Take the building on the northeast corner of 11th and K Streets NW. Doug Jemal‘s Douglas Development bought it in 2003, and wrapped in one of the 32 “special signs” (read: billboard) permitted by the District, which can generate quite a tidy revenue stream. It’s also part of a pending landmark nomination for the whole block, which describes the largely lost Second Empire architecture from 1875 and personal histories of the people who lived there. (Much of this was detailed in 2010 by former Ward 2 activist Cary Silverman, who has since decamped for Maryland.)
The property is now assessed at $1,645,550, and for as long as tax records are displayed, Douglas has just paid the normal commercial tax rate, not the vacant or blighted rates. Which, if you look at the building’s terrible disrepair, seems ridiculous. If it were blighted, the owner would have paid about $164,000 last year, not the $37,000 it skated by with instead.
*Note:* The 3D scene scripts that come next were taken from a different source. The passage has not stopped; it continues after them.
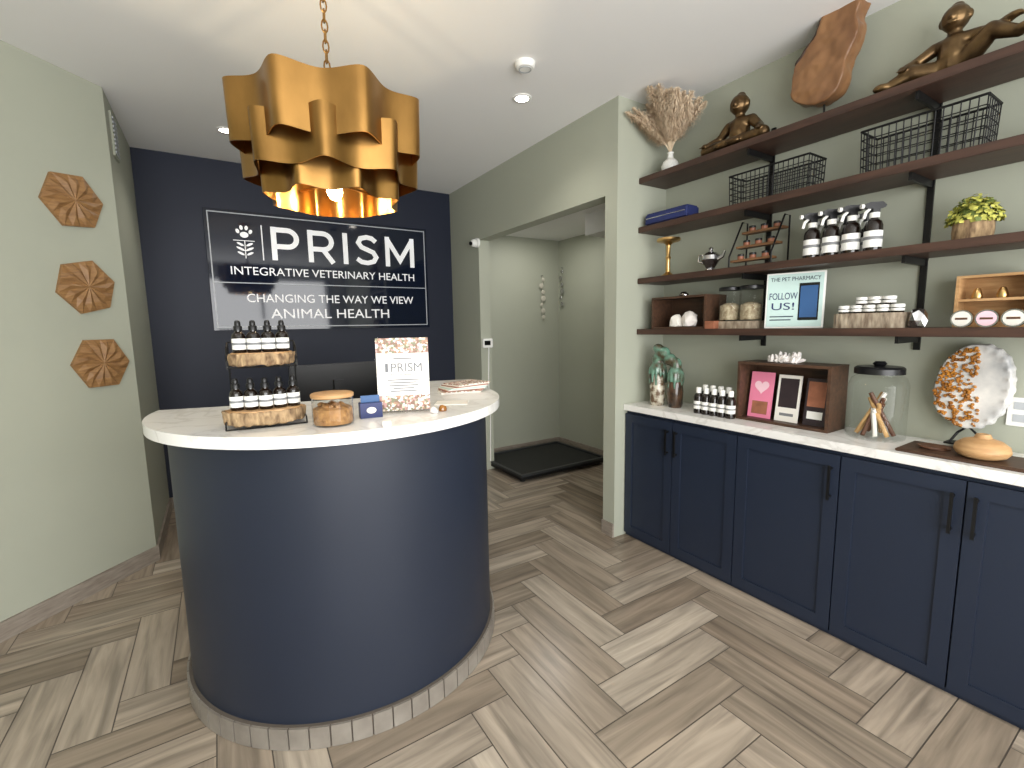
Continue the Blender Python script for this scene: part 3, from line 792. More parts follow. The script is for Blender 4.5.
def figure(label, loc, H, pose, rz=R90):
    bm = B(); s = H
    def V(*a): return Vector(a) * s
    F_ = 1.42 * s
    ell(bm, V(0, 0, .15), (.24 * s, .2 * s, .16 * s)); limb(bm, V(0, -.02, .18), V(0, 0, .44), .19 * s, .175 * s)
    ell(bm, V(0, -.12, .3), (.13 * s, .09 * s, .13 * s))
    ell(bm, V(0, 0, .48), (.22 * s, .15 * s, .12 * s)); limb(bm, V(0, 0, .5), V(0, -.02, .64), .09 * s, .085 * s)
    hd = V(0, -.035, .8); ell(bm, hd, (.165 * s, .175 * s, .175 * s))
    ell(bm, hd + V(0, -.17, -.02), (.028 * s, .03 * s, .035 * s)); ell(bm, hd + V(0, -.145, -.09), (.06 * s, .035 * s, .02 * s))
    for q in (-1, 1):
        ell(bm, hd + V(q * .165, 0, -.01), (.024 * s, .04 * s, .06 * s)); ell(bm, hd + V(q * .06, -.15, .03), (.028 * s, .018 * s, .016 * s))
        limb(bm, V(q * .1, 0, .5), V(q * .22, 0, .49), .095 * s, .09 * s, 4)
    ell(bm, hd + V(0, .03, .16), (.08 * s, .08 * s, .06 * s))
    if pose == 'lotus':
        for q in (-1, 1):
            limb(bm, V(q * .22, 0, .49), V(q * .38, -.03, .32), .065 * F_, .052 * F_); limb(bm, V(q * .38, -.03, .32), V(q * .5, -.22, .22), .052 * F_, .038 * F_)
            ell(bm, V(q * .52, -.26, .21), (.06 * s, .08 * s, .04 * s))
            for f in range(4): limb(bm, V(q * (.49 + .025 * f), -.3, .2), V(q * (.49 + .03 * f), -.37, .17), .017 * s, .013 * s, 3)
            limb(bm, V(q * .1, -.02, .14), V(q * .54, -.2, .13), .105 * F_, .08 * F_); limb(bm, V(q * .54, -.2, .12), V(-q * .06, -.38, .09), .075 * F_, .05 * F_)
            ell(bm, V(-q * .14, -.4, .08), (.11 * s, .06 * s, .05 * s))
    else:
        for q, kn, ft in ((-1, (-.4, -.2, .2), (-.68, -.3, .08)), (1, (.42, -.16, .4), (.7, -.22, .24))):
            limb(bm, V(q * .1, -.02, .14), V(*kn), .105 * F_, .08 * F_); limb(bm, V(*kn), V(*ft), .075 * F_, .052 * F_)
            ell(bm, V(ft[0] + q * .05, ft[1] - .04, ft[2] + .02), (.11 * s, .065 * s, .06 * s))
        limb(bm, V(-.22, 0, .49), V(-.4, -.1, .36), .065 * F_, .052 * F_); limb(bm, V(-.4, -.1, .36), V(-.46, -.26, .28), .052 * F_, .04 * F_); ell(bm, V(-.48, -.3, .26), (.065 * s, .065 * s, .045 * s))
        for f in range(4): limb(bm, V(-.51 + .025 * f, -.33, .25), V(-.53 + .03 * f, -.39, .22), .017 * s, .013 * s, 3)
        limb(bm, V(.22, 0, .49), V(.42, -.03, .46), .065 * F_, .052 * F_); limb(bm, V(.42, -.03, .46), V(.6, -.14, .49), .052 * F_, .04 * F_); ell(bm, V(.64, -.16, .49), (.075 * s, .055 * s, .045 * s))
        for f in range(4): limb(bm, V(.68, -.2 + .02 * f, .48), V(.75, -.21 + .025 * f, .45), .017 * s, .013 * s, 3)
    o = single('bronze_figurine', bm, BRONZE, label, 'figurine', loc, rz, 'bronze yoga figurines')
    remesh(o, H * .017, 2)
    zm = min(v.co.z for v in o.data.vertices)
    for v in o.data.vertices: v.co.z -= zm
    return o
y, w, h = sp(712, 770, 93, 2.53, z)
figure('small bronze figurine sitting cross legged between pampas and wood sculpture', (2.55, y, z), h / .99, 'lotus')
y, w, h = sp(922, 996, -6, 2.53, z)
figure('larger bronze figurine sitting with one leg raised at the shelf end', (2.55, y, z), h / 1.1, 'split')
# wood sculpture
y, w, h = sp(799, 864, 0, 2.54, z)
t = thing('wood_sculpture', 'chunky natural brown burl wood slab sculpture with dark bark on the top shelf', 'sculpture', (2.55, y, z), R90)
bm = B(); box(bm, -.045, .045, -.04, .04, 0, .012); tube(bm, [(0, 0, .01), (0, 0, h * .32)], .005, 8); obj('metal_stand', bm, BLACK, t)
low = outline([(-.5, .44), (-.46, .27), (-.2, .18), (.1, .17), (.3, .28), (.36, .46), (.5, .62), (.46, .76), (.52, .9), (.36, 1.0), (.14, .99), (-.02, .9), (-.12, .76), (-.3, .66), (-.46, .56)])
bm = B(); slabxz(bm, [(p[0] * w, p[1] * h) for p in low], -.045, .045)
remesh(obj('burl_slab', bm, BURL, t), .006, 7, rough=.009, rs=14)
bm = B()
for k in range(8, 14):
    for q in range(6):
        p = low[(k * 6 + q) % len(low)]; ell(bm, (p[0] * w * .97, .0, p[1] * h), (.018, .05, .018), 10, 7)
remesh(obj('bark_crust', bm, BURLD, t), .006, 3, rough=.006, rs=24)

# ---- second shelf
z = ZT[1]
y, w, h = sp(654, 697, 203, 2.52, z)
t = thing('blue_pouch', 'flat dark blue zipped pouch at the far end of the basket shelf', 'pouch', (2.49, y, z), R90)
hp = max(.035, h * .62)
obj('pouch_body', box(B(), -w / 2, w / 2, -.06, .06, 0, hp), BLUE, t, bev=.012, seg=3)
obj('zip', box(B(), -w / 2 + .015, w / 2 - .015, -.0615, -.0595, hp * .55, hp * .55 + .005), SILVER, t)
def basket(px0, px1, pyt, label):
    y, w, h = sp(px0, px1, pyt, 2.47, ZT[1]); d = .16; h = max(h, .08)
    t = thing('wire_basket', label, 'basket', (2.54, y, ZT[1] + .0025), R90, 'black wire baskets')
    w2, d2 = w / 2, d / 2; k = .97
    def rect(f, zz): return [(-w2 * f, -d2 * f, zz), (w2 * f, -d2 * f, zz), (w2 * f, d2 * f, zz), (-w2 * f, d2 * f, zz)]
    bm = B()
    for i in range(4): a = rect(1, h); tube(bm, [a[i], a[(i + 1) % 4]], .005, 8)
    obj('rim', bm, BLACK, t)
    bm = B()
    for zz in [h * q / 5 for q in range(5)]:
        f = k + (1 - k) * zz / h; a = rect(f, zz)
        for i in range(4): tube(bm, [a[i], a[(i + 1) % 4]], .0024, 5)
    nx = max(4, int(w / .024)); ny = max(3, int(d / .024))
    for i in range(nx + 1):
        u = -1 + 2 * i / nx
        for s_ in (-1, 1): tube(bm, [(u * w2, s_ * d2, h), (u * w2 * k, s_ * d2 * k, 0)], .0024, 5)
        tube(bm, [(u * w2 * k, -d2 * k, 0), (u * w2 * k, d2 * k, 0)], .0022, 5)
    for i in range(ny + 1):
        u = -1 + 2 * i / ny
        for s_ in (-1, 1): tube(bm, [(s_ * w2, u * d2, h), (s_ * w2 * k, u * d2 * k, 0)], .0024, 5)
    obj('wire_mesh', bm, BLACK, t)
basket(731, 810, 166, 'smaller black wire basket left of the shelf bracket')
basket(864, 988, 114, 'wider black wire basket at the near end of the shelf')

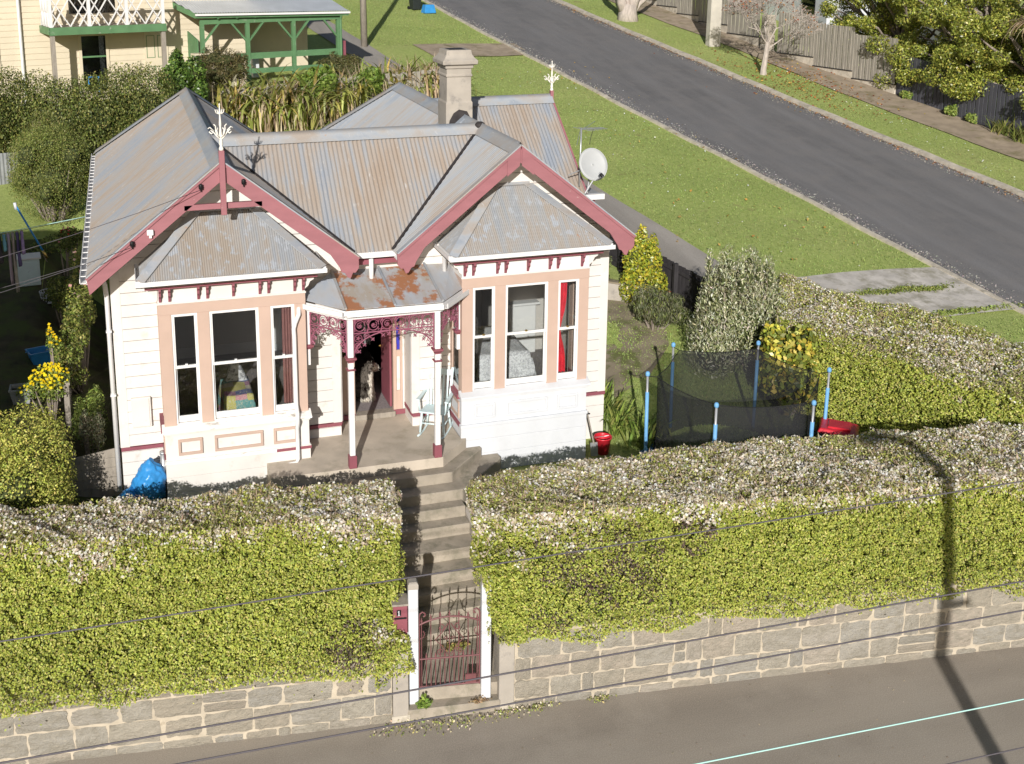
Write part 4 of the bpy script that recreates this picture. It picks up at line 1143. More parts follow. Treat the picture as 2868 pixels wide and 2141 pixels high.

Wondering about this, I dropped a note over the weekend to Reuben Pemberton, the hardworking chief of the Department of Consumer and Regulatory Affairs’ vacant property unit. The same day, I received a call saying that his office had actually missed that property, thinking it was part of the same lot as the one next door, which Douglas also owns. DCRA dispatched one of their two vacant property inspectors to check it out on Monday morning, found that the building is in fact blighted, and will notify Douglas Development that they’re in for a hefty bill.
Douglas has a couple levels of appeal if they don’t want to pay that kind of money. But this seems like a pretty clear case, and if there’s any justice in the world, the appeals will be denied. It’s not that Jemal is a bad developer—-he does beautiful historic renovations, when the right opportunity comes along. But the combination of advertising revenue and low taxes gave the company very little incentive to do anything with this one.
As a last resort: If the appeals are somehow granted, the Historic Preservation Review Board could go ahead and landmark the building, and then sue under D.C.’s demolition by neglect statute (theoretically, at least—-it hasn’t happened yet).